A Walk in the Woods—The AllMovie Review

★ ★ ★

Naturalist John Muir once said that sometimes a man just feels a primordial urge to “throw a loaf of bread and a pound of tea in an old sack and jump over the back fence.” Those words are quoted by author Bill Bryson (Robert Redford) early on in this delightful film adaptation of Bryson’s 1998 best-seller A Walk in the Woods, and it’s as good a reason as any for him to attempt the daunting challenge of hiking the 2100-plus-mile Appalachian Trail; there’s also the fact that he just attended a friend’s funeral and is beginning to feel the weight of his own mortality. His sensible English wife (a splendid Emma Thompson) tries to talk her headstrong hubby out of the trip (bears, bugs, reptiles, and deranged killers are some of her primary concerns), but to no avail. However, she insists that he not undergo this months-long venture alone. Enter Stephen Katz (Nick Nolte), a disheveled lump of a man prone to stumbling into things, and who gets winded just doing ordinary walking. Together, this odd couple travel from Bryson’s home in New Hampshire to Georgia, where the trail begins, and embark on a journey filled with laughter, gentle life lessons, and unexpected predicaments that forever bond the two long-lost friends.

Redford, who displayed a charming dry wit in his breakout role as the Sundance Kid back in 1969, brings his comedic talents to the forefront here. Although the one-time matinee idol is now 79, he still retains a boyish sense of mischief and a contagious spirit of adventure. And he’s a perfect straight man for Nolte, who all but steals the movie as the grizzled Katz, a sloppy but thoughtful ne’er-do-well with such a gravelly voice you’d swear he eats rocks for breakfast. It’s the kind of character Nolte specializes in, but he’s rarely been this touching or funny. Ironically, Redford (who has been trying to get this film made for the past decade, and is one of the producers) originally wanted Paul Newman to play Katz, as the pair had been looking for a third movie to do together since 1973’s The Sting. Sadly, Newman’s declining health prevented him from tackling the role, and when he passed away in 2008, Redford temporarily shelved the project. But when he cast Nolte in 2012’s The Company You Keep, Redford realized that the actor was born to play Katz and the film returned to life.

However, at this point both actors are now in their seventies, and it’s possible that fans of Bryson’s book might object to the fact that Redford and Nolte are more than 30 years older than the real Bryson and Katz were when they hiked the trail. Their pairing inevitably gives the movie a grumpy-old-men feel, which isn’t found in the source material. But thanks to Rick Kerb and Bill Holderman’s witty, insightful script, the age difference actually works to the story’s advantage, as it allows the two veteran thespians to ruminate on living life to the fullest while there is still time to enjoy it.

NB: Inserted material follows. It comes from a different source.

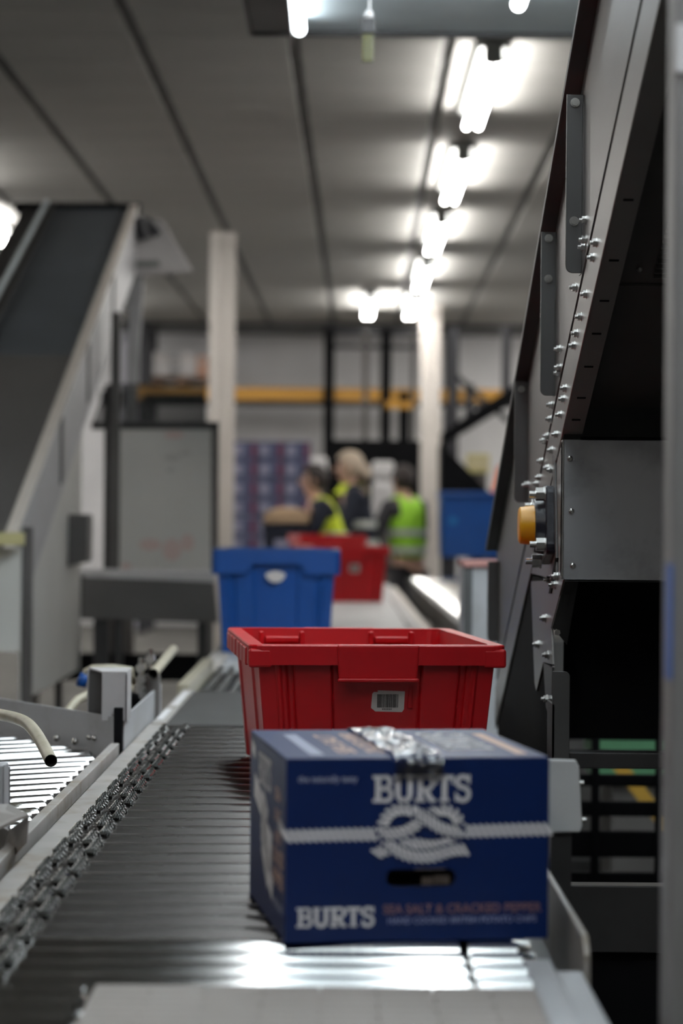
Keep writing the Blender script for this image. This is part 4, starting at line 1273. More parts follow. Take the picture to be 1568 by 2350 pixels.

A Walk in the Woods isn’t a transformative hiking adventure like Wild, the Reese Witherspoon starrer that netted the actress an Oscar nomination earlier this year. It’s strictly a buddy comedy that plays out in pleasing, episodic fashion and is populated with great pop-up performances, including Kristen Schaal as an annoying hiker, Nick Offerman as a sporting-goods salesman, and Mary Steenburgen as a flirtatious innkeeper. But Redford and Nolte are the main attractions — and you couldn’t ask for better traveling companions.